Uccidi i tuoi amici, per rifarci ad altre righe dell’«Independent» che invece mi trovano d’accordo, è un «assalto durissimo, scabroso e sferzante a tutti gli aspetti di un sistema corrotto». La parabola non discendente di Steve è come un mostro raccapricciante con tentacoli molto forti, che non vi permetteranno di abbandonare la barca tanto facilmente. Sarete anche voi trascinati via a forza dalla spirale di depravazione e criminalità a cui si accennava nelle prime rime righe di questo articolo. L’efferatezza di certe azioni è, come ho già cercato di far emergere, la stessa che si ritrova in alcune scene di American Psycho, dandomi quindi motivo di pensare che, se il film americano del 2000 è stato di vostro gradimento, non potrete non apprezzare anche questa lettura.

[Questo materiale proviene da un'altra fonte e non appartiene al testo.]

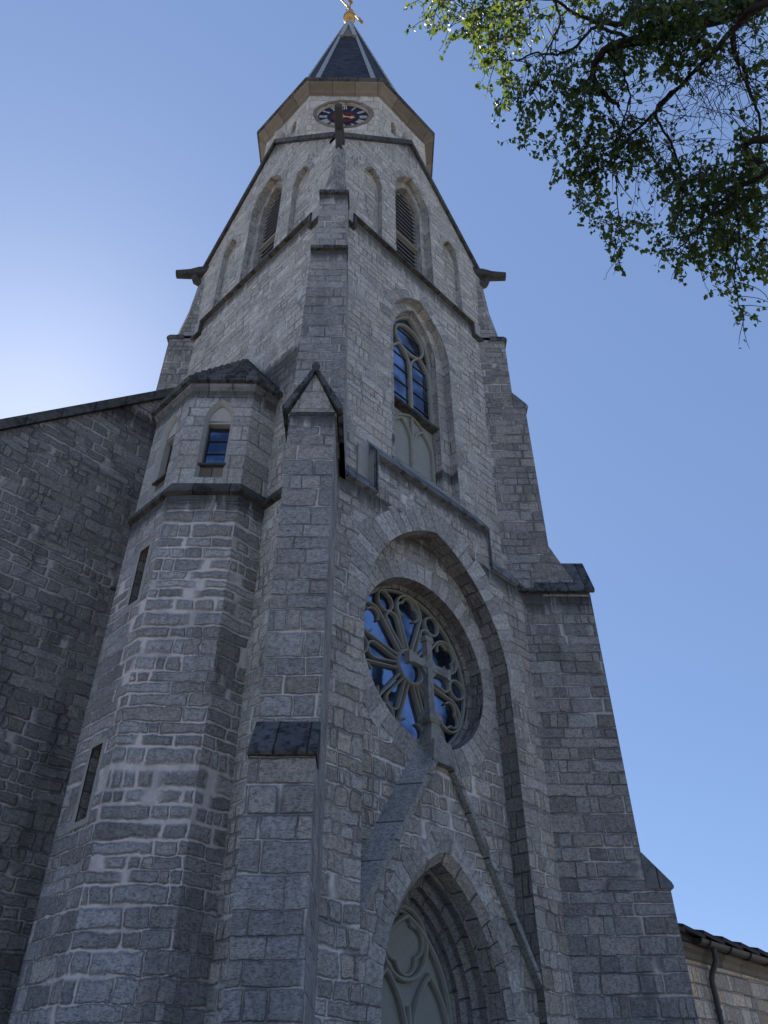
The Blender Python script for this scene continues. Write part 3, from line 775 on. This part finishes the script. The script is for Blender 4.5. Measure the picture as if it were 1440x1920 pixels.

Infine, nel caso in cui non foste ancora convinti, sottolineo che lo scorrere dei mesi all’interno del racconto è scandito attraverso i movimenti delle classifiche radiofoniche e dei successi di band e cantanti celebri. I fan potranno perciò riconoscere all’interno della vicenda alcuni fra i propri beniamini. Se siete appassionati del panorama musicale inglese degli anni novanta non vi rimane dunque altro da fare che iniziare la lettura e godervi le chicche disseminate sapientemente da Niven in queste sue pagine.